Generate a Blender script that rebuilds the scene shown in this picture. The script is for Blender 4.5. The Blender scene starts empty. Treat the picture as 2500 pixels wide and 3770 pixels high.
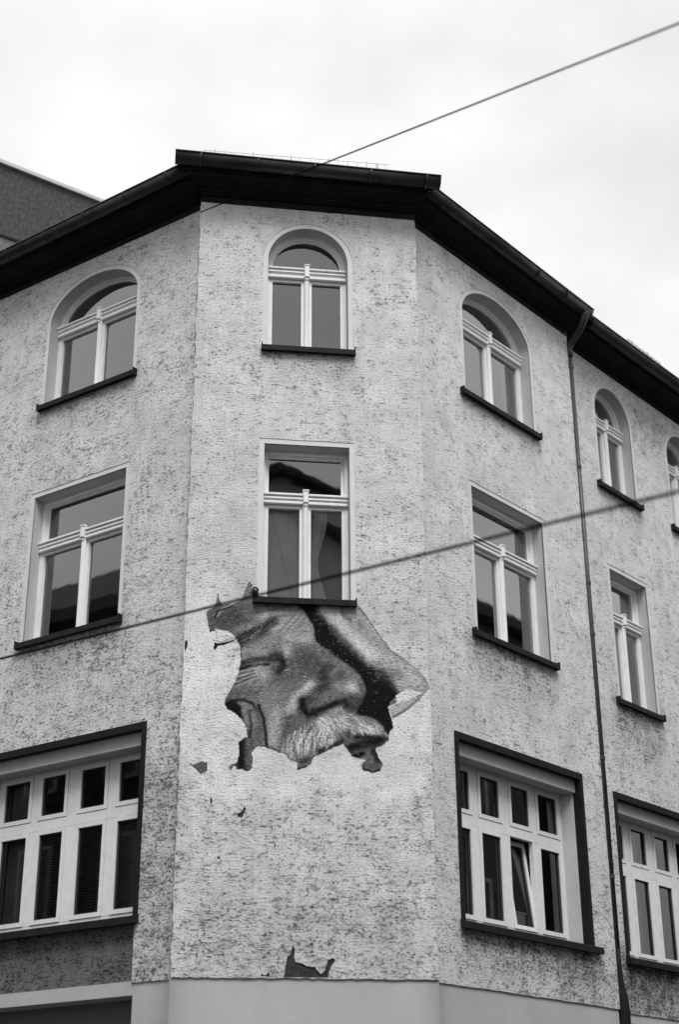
import bpy, bmesh, math, random
import numpy as np
from mathutils import Vector, Matrix
random.seed(7)
SC = bpy.context.scene
COL = SC.collection
R = math.radians

# ------------------------------------------------------------------ camera
cd = bpy.data.cameras.new('camera'); cam = bpy.data.objects.new('camera', cd); COL.objects.link(cam)
PITCH, ROLL, YAW = .426, -.0066, .1352
CAM = Vector((-.4201, -17.2513, 1.6))
fwd = Vector((math.sin(YAW)*math.cos(PITCH), math.cos(YAW)*math.cos(PITCH), math.sin(PITCH)))
r0 = Vector((math.cos(YAW), -math.sin(YAW), 0)); u0 = r0.cross(fwd)
rt = math.cos(ROLL)*r0 + math.sin(ROLL)*u0; up = -math.sin(ROLL)*r0 + math.cos(ROLL)*u0
cam.matrix_world = Matrix(((rt.x, up.x, -fwd.x, CAM.x), (rt.y, up.y, -fwd.y, CAM.y), (rt.z, up.z, -fwd.z, CAM.z), (0, 0, 0, 1)))
cd.sensor_fit = 'VERTICAL'; cd.sensor_height = 36; cd.lens = 5492.6/3770*36
cd.clip_start = .1; cd.clip_end = 3000
cd.dof.use_dof = True; cd.dof.focus_distance = 20.0; cd.dof.aperture_fstop = 0.8
SC.camera = cam

# ------------------------------------------------------------------ sky, sun, exposure
SUN_EL, SUN_AZ = R(55), R(178)          # azimuth measured clockwise from +y
w = bpy.data.worlds.new('World'); SC.world = w; w.use_nodes = True
nt = w.node_tree; N = nt.nodes; L = nt.links; N.clear()
out = N.new('ShaderNodeOutputWorld'); bg = N.new('ShaderNodeBackground'); L.new(bg.outputs[0], out.inputs[0])
sky = N.new('ShaderNodeTexSky'); sky.sky_type = 'NISHITA'; sky.sun_disc = False
sky.sun_elevation = SUN_EL; sky.sun_rotation = SUN_AZ
sky.air_density = 1; sky.dust_density = 4; sky.ozone_density = 1
bw = N.new('ShaderNodeRGBToBW'); L.new(sky.outputs[0], bw.inputs[0])
tc = N.new('ShaderNodeTexCoord'); mp = N.new('ShaderNodeMapping'); L.new(tc.outputs['Generated'], mp.inputs[0])
mp.inputs['Location'].default_value = (.35, 2.1, 1.2); mp.inputs['Scale'].default_value = (1, 1, 1.6)
cn = N.new('ShaderNodeTexNoise'); cn.inputs['Scale'].default_value = 1.9; cn.inputs['Detail'].default_value = 5; cn.inputs['Roughness'].default_value = .5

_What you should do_
Give the number of lines above in which the word "scene" occurs, with nothing else.

_Reply_
2